Inherited this 56+ year old plant. Help me not kill it please


My FIL just gave me this plant. He got it in 1968 as a mature plant in this same pot. He recently gave up his office and it needed a home, so here it is. I am assuming it is a split leaf philodendron, but any other details on what it is are appreciated.

His care over the past 56 years has involved him watering it about 4 cups of water every 2 weeks or so. Note this planter does not have holes.

It sat directly in front of a large north facing window for the past 10+ years.

I want to know how to not kill it. The window I have it in front of is north facing. I have purchased a floor vent deflector so it doesn’t blow direct on the plant (it arrives tomorrow).

I cut off dead air roots but there are many air roots up the trunks.

Per the photos, should I place the plant on the right side of the window or the left side? Not sure if it matters light wise. Functionally I would prefer the table on the left.

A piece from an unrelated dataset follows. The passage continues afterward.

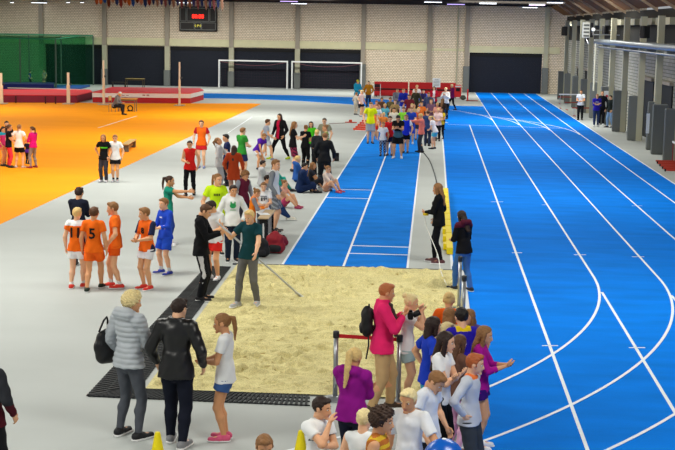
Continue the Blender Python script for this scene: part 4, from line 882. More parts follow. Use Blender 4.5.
# --- near right group
p_pink = person((378, 410, 282), 'woman with short ginger hair in pink jacket and beige trousers holding a camera', 85, ('jacket', '#ee2a6e'), ('pants', '#cba878'), '#5a4a3c', ('short', '#b86a3c'), ('cam', 'cam'), ((.05, -.05), (.05, .09)), fem=True, wide=1.15, hy=-6)
person((405, 402, 292.5), 'blond girl with hair tied up in white shirt covering her mouth with her hand', 95, (T_, '#eef0f2'), ('shorts', '#a9c4c8', .5), '#c8c8cc', ('bun', 'light'), ('mouth', 'mouth'), 'stand', age=.75, fem=True, hp=12)
def head(x, y, H_, *a, **k): return person(None, *a, H=H_, headat=(x, y), **k)
p_mag = head(353, 347, 1.50, 'girl with long blond ponytail in magenta fleece seen from behind', 25, ('hood', '#8c1484'), ('leg', '#1a1e30'), '#2a2a30', ('tail', 'blond'), ('cross', 'cross'), age=.85, fem=True, wide=1.18)
head(318, 395, 1.42, 'boy in white shirt with a black chest stripe resting his chin on his hand', 130, (T_, '#eceeee', ('band', '#15151a')), ('shorts', '#2a2c38'), '#2a2a30', ('short', 'dark'), ('mouth', 'cross'), age=.75, hy=-25, hp=8)
head(378.5, 406, 1.60, 'youth with bushy curly brown hair in orange-brown vest with yellow strap', 100, ('vest', '#b86a2c', ('stripes', '#d8b030')), ('shorts', '#20242c'), '#2a2a30', ('curly', 'cocoa'), ('down', 'down'), age=.9, hp=6)
head(363, 408, 1.44, 'child with pale cropped blond hair in white vest behind the curly hair', 20, ('vest', '#e8ecee'), ('shorts', '#20242c'), '#2a2a30', ('buzz', 'light'), ('down', 'down'), age=.8)
p_ball = head(411, 386, 1.48, 'blond boy in plain white shirt facing the camera above the blue ball', 195, (T_, '#eef0f2', None, .75), ('shorts', '#1c2430'), '#2a2a30', ('short', 'light'), ('down', (.26, .12, .04, .4, -.5, -.6)), age=.75, hy=10, hp=12)
head(429.5, 365, 1.46, 'brown-haired boy in grey-white shirt bowing his head to the right', 120, (T_, '#dfe3ea'), ('shorts', '#15151c'), '#2a2a30', ('short', 'mid'), ('slight', 'slight'), age=.75, hp=38)
p_dkblue = head(430.5, 316, 1.52, 'girl with dark bobbed hair in blue shirt with hand on hip', 70, (T_, '#1f3fc0'), ('shorts', '#3a9ab8', .5), '#3a3a40', ('bob', 'dark'), ('slight', 'hip'), age=.8, fem=True, hy=-10)
head(442.5, 330, 1.60, 'dark-haired girl in white shirt and black leggings with folded arms', 110, ('fit', '#eceef0', None, .5), ('leg', '#101014'), '#20202a', ('long', 'dark'), ('cross', 'cross'), age=.9, fem=True, hy=-10)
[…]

Should I get a grow light for it? My FIL had it in front of a much larger window (floor to ceiling and 8 ft wide) and there was an open lot in front of the window. My window is 6-8 feet from another brick house.

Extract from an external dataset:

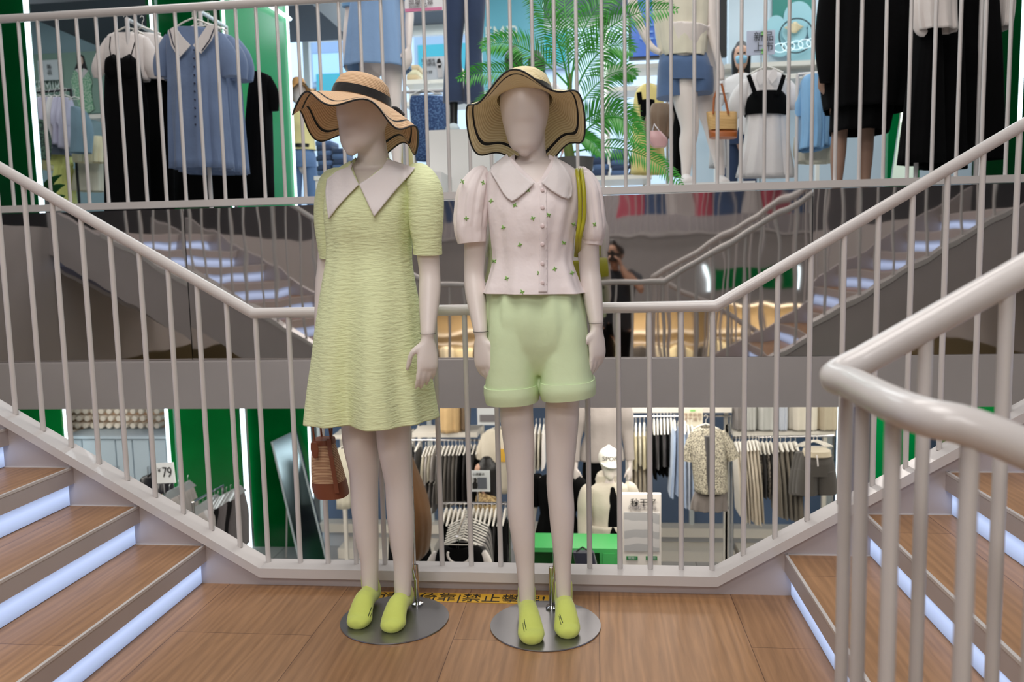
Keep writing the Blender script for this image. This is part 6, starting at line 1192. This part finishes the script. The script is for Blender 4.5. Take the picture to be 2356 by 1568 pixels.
MB().chain([(V((0, -.225, 1.12)), .06, .03), (V((0, -.205, 1.20)), .092, .07), (V((0, -.185, 1.27)), .090, .095), (V((0, -.175, 1.32)), .06, .065)], n=22).build('hair', hairM, t)
for s in (-1, 1): MB().chain([(V((s*.078, -.165, 1.205)), .008, .012), (V((s*.086, -.172, 1.21)), .008, .016), (V((s*.080, -.170, 1.185)), .006, .009)], n=10).build('ear', skin, t)
tee = cloth('dark_slate_tee', (36, 40, 48)); mb = loc_rows([(1.055, .07, .065), (1.03, .13, .08), (.985, .21, .105), (.88, .20, .128), (.70, .175, .122), (.50, .178, .128), (.38, .182, .13)], cy=-.222)
o = mb.build('t_shirt', tee, t); bake(o, SOL)
for s in (-1, 1): MB().chain([(V((s*.17, -.225, 1.0)), .05, .065), (V((s*.215, -.18, .96)), .064, .066), (V((s*.24, -.11, .905)), .062, .06)], n=22, round_=False).build('sleeve', tee, o)
mb = loc_rows([(.48, .165, .122), (.40, .172, .125), (.33, .165, .115)], amp=0, cy=-.21, closed=True)
for s in (-1, 1): mb.chain([(V((s*.09, -.21, .40)), .09, .105), (V((s*.10, -.20, .22)), .088, .094), (V((s*.11, -.19, .02)), .070, .074), (V((s*.118, -.20, -.35)), .06, .07)], n=20, round_=False)
mb.build('trousers', blackf, t)
for s in (-1, 1): MB().chain([(V((s*.12, -.25, -.39)), .035, .035), (V((s*.13, -.16, -.385)), .045, .045), (V((s*.15, -.04, -.395)), .044, .03), (V((s*.155, .0, -.40)), .03, .025)], n=16).build('shoe', dgrey, t)
t = thing('camera', 'black camera with a short lens held by the photographer, seen in the mirror', 'camera', (0, -.05, 1.15))
MB().box((-.068, -.088, 1.145), (.068, -.048, 1.232)).box((-.025, -.085, 1.232), (.025, -.050, 1.256)).build('camera_body', black, t, smooth=False)
mb = MB(); mb.rings([[V((r*math.cos(a*PI/12), y, 1.19+r*math.sin(a*PI/12))) for a in range(24)] for r, y in ((.030, -.048), (.034, -.044), (.034, -.018), (.037, -.012), (.037, -.008), (.030, -.008), (.028, -.016))]); mb.build('lens', black, t)
# ================= lights, world, camera =================
area('ceiling_light_well', (-.6, .4, 4.85), 2.2, 135, (1, .955, .92))
area('ceiling_light_front', (-.4, -3.2, 4.85), 3.0, 190, (1, .965, .94), rot=(math.radians(28), 0, 0), sy=1.5)
area('ceiling_light_back', (-.2, 3.4, 4.85), 2.5, 60, (1, .95, .9), sy=.5)
for x in (-7, -3, 0, 3): area('shop_light_upper', (x, 7.5, 4.85), 1.6, 88, (.90, .97, 1), sy=4)
area('shop_light_rear', (-.5, 11.5, 4.85), 5, 260, (.82, .94, 1), sy=2)
for x in (-6, -2.6, .4, 3.2): area('shop_light_lower', (x, 7.0, .38), 1.4, 66, (1, .95, .86), sy=3)
for x in (-3, 0, 3): area('shop_light_opposite', (x, -7, .38), 1.6, 170, (1, .86, .66), sy=3)
for x in (-3, 1): area('shop_light_opposite_upper', (x, -7, 4.85), 1.6, 150, (1, .95, .92), sy=3)
for x in (-3.2, .2, 2.6): area('front_fill_lower', (x, 4.75, .30), .8, 22, (1, .93, .82), rot=(math.radians(62), 0, 0), sy=.3)  # added fill lamps, brighten the camera-facing side of the lower shop
for x in (-3.4, 0, 3): area('front_fill_upper', (x, 4.6, 4.8),   .8, 26, (1, .98, .95), rot=(math.radians(50), 0, 0), sy=.3)  # more added fill, aimed back into the upper shop; no real fixtures
w = bpy.data.worlds.new('World'); scn.world = w; w.use_nodes = True
w.node_tree.nodes['Background'].inputs[0].default_value = (.62, .80, 1, 1); w.node_tree.nodes['Background'].inputs[1].default_value = 3.4
cam = bpy.data.cameras.new('camera'); co = bpy.data.objects.new('camera', cam); COL.objects.link(co)
cam.sensor_width = 36; cam.lens = FPX/2356*36; cam.clip_start = .02
co.matrix_world = Matrix(((R_.x, U_.x, -F_.x, CAM.x), (R_.y, U_.y, -F_.y, CAM.y), (R_.z, U_.z, -F_.z, CAM.z), (0, 0, 0, 1)))
cam.dof.use_dof = True; cam.dof.focus_distance = 2.6; cam.dof.aperture_fstop = 3.6
scn.camera = co
scn.view_settings.view_transform = 'Standard'; scn.view_settings.look = 'None'; scn.view_settings.gamma = 1; scn.view_settings.use_curve_mapping = False
scn.view_settings.exposure = -.12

Should I add soil to the pot? Fertilize? I plan to keep up the same watering regimen, but is there anything else I need to know or do? I would think repotting it would probably be recommended, but I also don’t want to shock it after 56+ years of stability.

by pmacmik

1 Comment

  1. Twisties

    You’d probably need 2+ grow lights to keep this thing just as it is. It will probably lose a fair amount of leaves trying to adjust to the new situation.

    For the watering/pot, it might become an issue. It likely never needed drainage because all of the light allowed it to need that water, and soak it up and dry up that soil easily. With less light, it will consume less water and the water will evaporate more slowly as well. Consider a similar pot but with drainage, and consider a more adaptive watering schedule – the one it’s been on might lead to root rot because of its new, very different, environment.